## What to produce
All of the data below must be repeated exactly.
* * * *
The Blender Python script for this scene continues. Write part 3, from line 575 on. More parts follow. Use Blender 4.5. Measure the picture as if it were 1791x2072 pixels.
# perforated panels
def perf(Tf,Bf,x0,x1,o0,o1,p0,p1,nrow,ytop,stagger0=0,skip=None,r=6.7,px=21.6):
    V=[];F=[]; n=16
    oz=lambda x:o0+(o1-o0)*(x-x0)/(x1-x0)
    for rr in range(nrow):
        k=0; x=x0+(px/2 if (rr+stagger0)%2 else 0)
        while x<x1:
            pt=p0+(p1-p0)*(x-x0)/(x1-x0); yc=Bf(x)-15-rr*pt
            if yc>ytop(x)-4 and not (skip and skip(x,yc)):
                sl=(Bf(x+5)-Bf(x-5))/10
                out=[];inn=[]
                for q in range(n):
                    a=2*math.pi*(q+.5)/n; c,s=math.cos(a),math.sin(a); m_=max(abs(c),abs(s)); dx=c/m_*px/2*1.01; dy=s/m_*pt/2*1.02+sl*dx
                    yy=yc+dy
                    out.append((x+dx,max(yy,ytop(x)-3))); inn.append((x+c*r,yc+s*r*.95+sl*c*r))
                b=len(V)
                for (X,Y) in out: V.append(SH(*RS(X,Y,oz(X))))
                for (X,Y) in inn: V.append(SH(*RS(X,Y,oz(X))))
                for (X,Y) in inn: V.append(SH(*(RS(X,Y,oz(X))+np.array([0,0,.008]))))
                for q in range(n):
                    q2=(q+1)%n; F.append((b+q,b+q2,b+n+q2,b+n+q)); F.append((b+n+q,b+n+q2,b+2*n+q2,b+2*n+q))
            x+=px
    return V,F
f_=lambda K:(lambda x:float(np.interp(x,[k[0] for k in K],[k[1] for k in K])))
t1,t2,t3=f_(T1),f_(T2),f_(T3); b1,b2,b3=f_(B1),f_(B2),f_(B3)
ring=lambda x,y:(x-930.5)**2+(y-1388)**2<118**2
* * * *
## Exercise solution
The Blender Python script for this scene continues. Write part 3, from line 575 on. More parts follow. Use Blender 4.5. Measure the picture as if it were 1791x2072 pixels.
# perforated panels
def perf(Tf,Bf,x0,x1,o0,o1,p0,p1,nrow,ytop,stagger0=0,skip=None,r=6.7,px=21.6):
    V=[];F=[]; n=16
    oz=lambda x:o0+(o1-o0)*(x-x0)/(x1-x0)
    for rr in range(nrow):
        k=0; x=x0+(px/2 if (rr+stagger0)%2 else 0)
        while x<x1:
            pt=p0+(p1-p0)*(x-x0)/(x1-x0); yc=Bf(x)-15-rr*pt
            if yc>ytop(x)-4 and not (skip and skip(x,yc)):
                sl=(Bf(x+5)-Bf(x-5))/10
                out=[];inn=[]
                for q in range(n):
                    a=2*math.pi*(q+.5)/n; c,s=math.cos(a),math.sin(a); m_=max(abs(c),abs(s)); dx=c/m_*px/2*1.01; dy=s/m_*pt/2*1.02+sl*dx
                    yy=yc+dy
                    out.append((x+dx,max(yy,ytop(x)-3))); inn.append((x+c*r,yc+s*r*.95+sl*c*r))
                b=len(V)
                for (X,Y) in out: V.append(SH(*RS(X,Y,oz(X))))
                for (X,Y) in inn: V.append(SH(*RS(X,Y,oz(X))))
                for (X,Y) in inn: V.append(SH(*(RS(X,Y,oz(X))+np.array([0,0,.008]))))
                for q in range(n):
                    q2=(q+1)%n; F.append((b+q,b+q2,b+n+q2,b+n+q)); F.append((b+n+q,b+n+q2,b+2*n+q2,b+2*n+q))
            x+=px
    return V,F
f_=lambda K:(lambda x:float(np.interp(x,[k[0] for k in K],[k[1] for k in K])))
t1,t2,t3=f_(T1),f_(T2),f_(T3); b1,b2,b3=f_(B1),f_(B2),f_(B3)
ring=lambda x,y:(x-930.5)**2+(y-1388)**2<118**2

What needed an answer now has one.